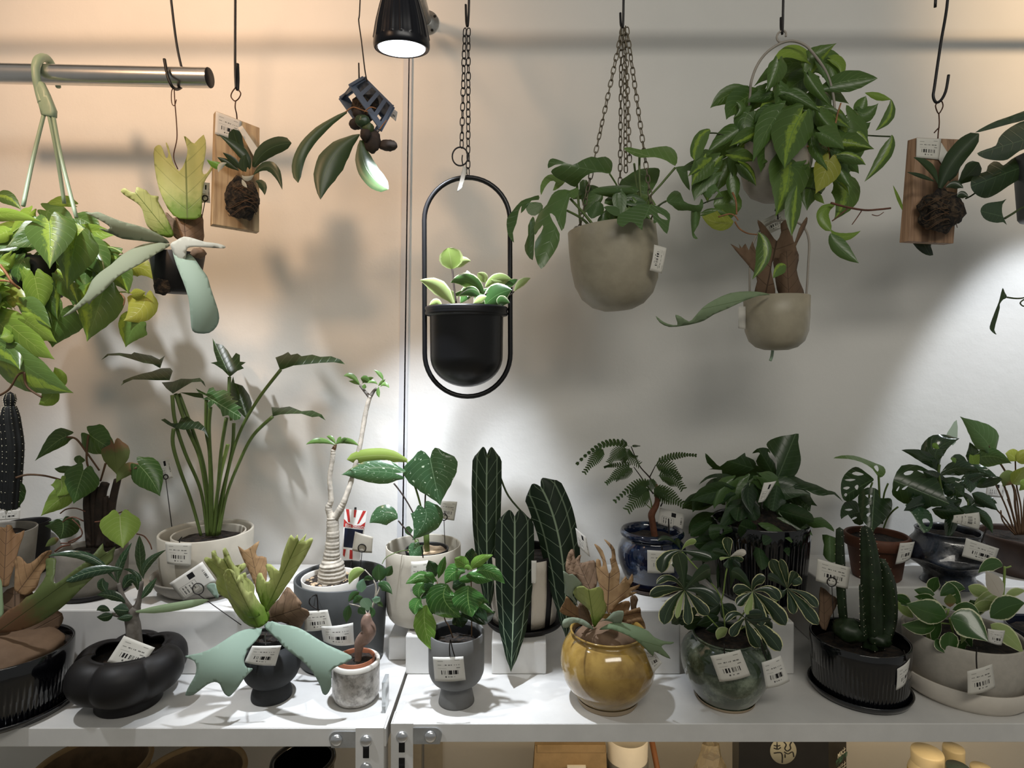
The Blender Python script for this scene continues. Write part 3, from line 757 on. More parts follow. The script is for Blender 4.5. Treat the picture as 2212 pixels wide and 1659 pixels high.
def saucer(label, cx, Y, z, R0, h, mat, group=None, name='saucer', **k):
    s = Y / F; c = ppos(cx, Y, z)
    pr = [(.0005, 0), (R0 * .86 * s, 0), (R0 * .95 * s, h * .25 * s), (R0 * s, h * s), (R0 * .985 * s, (h + 1) * s), (R0 * .95 * s, h * s), (R0 * .9 * s, h * .4 * s), (R0 * .8 * s, 3 * s), (.0005, 3 * s)]
    v, f = lathe_vf(c, pr, 56, **k); return part(name, v, f, mat, None, label=label, cat='saucer', loc=c)

# ------------------------------------------------------------------ tags
def tag(label, corners, Y, mat='tag_print', bend=.004, string=None, clip=None, name='price_tag', tr=None, text=None, smat='black_wire', sr=1.4, group=None):
    """corners: tl tr br bl in px; Y: depth or four depths"""
    c = parse2(corners, tr); Ys = Y if isinstance(Y, (list, tuple)) else [Y] * 4
    Q = [P(a[0], a[1], y) for a, y in zip(c, Ys)]
    org = sum(Q, Vector()) / 4
    t = thing(name, label, 'tag', org, group)
    nrm = (Q[1] - Q[0]).cross(Q[3] - Q[0]).normalized()
    if nrm.y > 0: nrm = -nrm
    N = 8; v = []; uv = []; f = []
    for j in range(N + 1):
        for i in range(N + 1):
            a, b = i / N, j / N
            p = Q[0] * (1 - a) * (1 - b) + Q[1] * a * (1 - b) + Q[2] * a * b + Q[3] * (1 - a) * b
            v.append(p + nrm * bend * (math.sin(a * 3.1) * (.4 + .6 * b) - .5 * b * b)); uv.append((a, 1 - b))
    for j in range(N):
        for i in range(N): k = j * (N + 1) + i; f.append((k, k + 1, k + N + 2, k + N + 1))
    mod_solid(part('paper', v, f, mat, t, uvs=uv), .00045)
    ym = sum(Ys) / 4
    if string:
        for s_ in string.split('|'): tube('string', s_, ym - .001, sr, smat, t, n=5, sides=6)
    if clip:
        (x, y, r, x2, y2, Y2) = clip
        pts = [P(x + r * math.cos(a), y + r * math.sin(a), ym - .004) for a in [2 * math.pi * i / 24 for i in range(24)]]
        vv, ff = tube_vf(pts, 1.1 / F * ym, 6, True); part('clip_ring', vv, ff, 'black_wire', t)
        vv, ff = tube_vf([P(x, y + r, ym - .004), P(x2, y2, Y2)], .9 / F * ym, 6); part('clip_wire', vv, ff, 'black_wire', t)
    return t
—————
> **Instructions for the task**:
Exactly as written, return every line of the listing, but not the pictures.

> **Solution for this exercise**:
The Blender Python script for this scene continues. Write part 3, from line 757 on. More parts follow. The script is for Blender 4.5. Treat the picture as 2212 pixels wide and 1659 pixels high.
def saucer(label, cx, Y, z, R0, h, mat, group=None, name='saucer', **k):
    s = Y / F; c = ppos(cx, Y, z)
    pr = [(.0005, 0), (R0 * .86 * s, 0), (R0 * .95 * s, h * .25 * s), (R0 * s, h * s), (R0 * .985 * s, (h + 1) * s), (R0 * .95 * s, h * s), (R0 * .9 * s, h * .4 * s), (R0 * .8 * s, 3 * s), (.0005, 3 * s)]
    v, f = lathe_vf(c, pr, 56, **k); return part(name, v, f, mat, None, label=label, cat='saucer', loc=c)

# ------------------------------------------------------------------ tags
def tag(label, corners, Y, mat='tag_print', bend=.004, string=None, clip=None, name='price_tag', tr=None, text=None, smat='black_wire', sr=1.4, group=None):
    """corners: tl tr br bl in px; Y: depth or four depths"""
    c = parse2(corners, tr); Ys = Y if isinstance(Y, (list, tuple)) else [Y] * 4
    Q = [P(a[0], a[1], y) for a, y in zip(c, Ys)]
    org = sum(Q, Vector()) / 4
    t = thing(name, label, 'tag', org, group)
    nrm = (Q[1] - Q[0]).cross(Q[3] - Q[0]).normalized()
    if nrm.y > 0: nrm = -nrm
    N = 8; v = []; uv = []; f = []
    for j in range(N + 1):
        for i in range(N + 1):
            a, b = i / N, j / N
            p = Q[0] * (1 - a) * (1 - b) + Q[1] * a * (1 - b) + Q[2] * a * b + Q[3] * (1 - a) * b
            v.append(p + nrm * bend * (math.sin(a * 3.1) * (.4 + .6 * b) - .5 * b * b)); uv.append((a, 1 - b))
    for j in range(N):
        for i in range(N): k = j * (N + 1) + i; f.append((k, k + 1, k + N + 2, k + N + 1))
    mod_solid(part('paper', v, f, mat, t, uvs=uv), .00045)
    ym = sum(Ys) / 4
    if string:
        for s_ in string.split('|'): tube('string', s_, ym - .001, sr, smat, t, n=5, sides=6)
    if clip:
        (x, y, r, x2, y2, Y2) = clip
        pts = [P(x + r * math.cos(a), y + r * math.sin(a), ym - .004) for a in [2 * math.pi * i / 24 for i in range(24)]]
        vv, ff = tube_vf(pts, 1.1 / F * ym, 6, True); part('clip_ring', vv, ff, 'black_wire', t)
        vv, ff = tube_vf([P(x, y + r, ym - .004), P(x2, y2, Y2)], .9 / F * ym, 6); part('clip_wire', vv, ff, 'black_wire', t)
    return t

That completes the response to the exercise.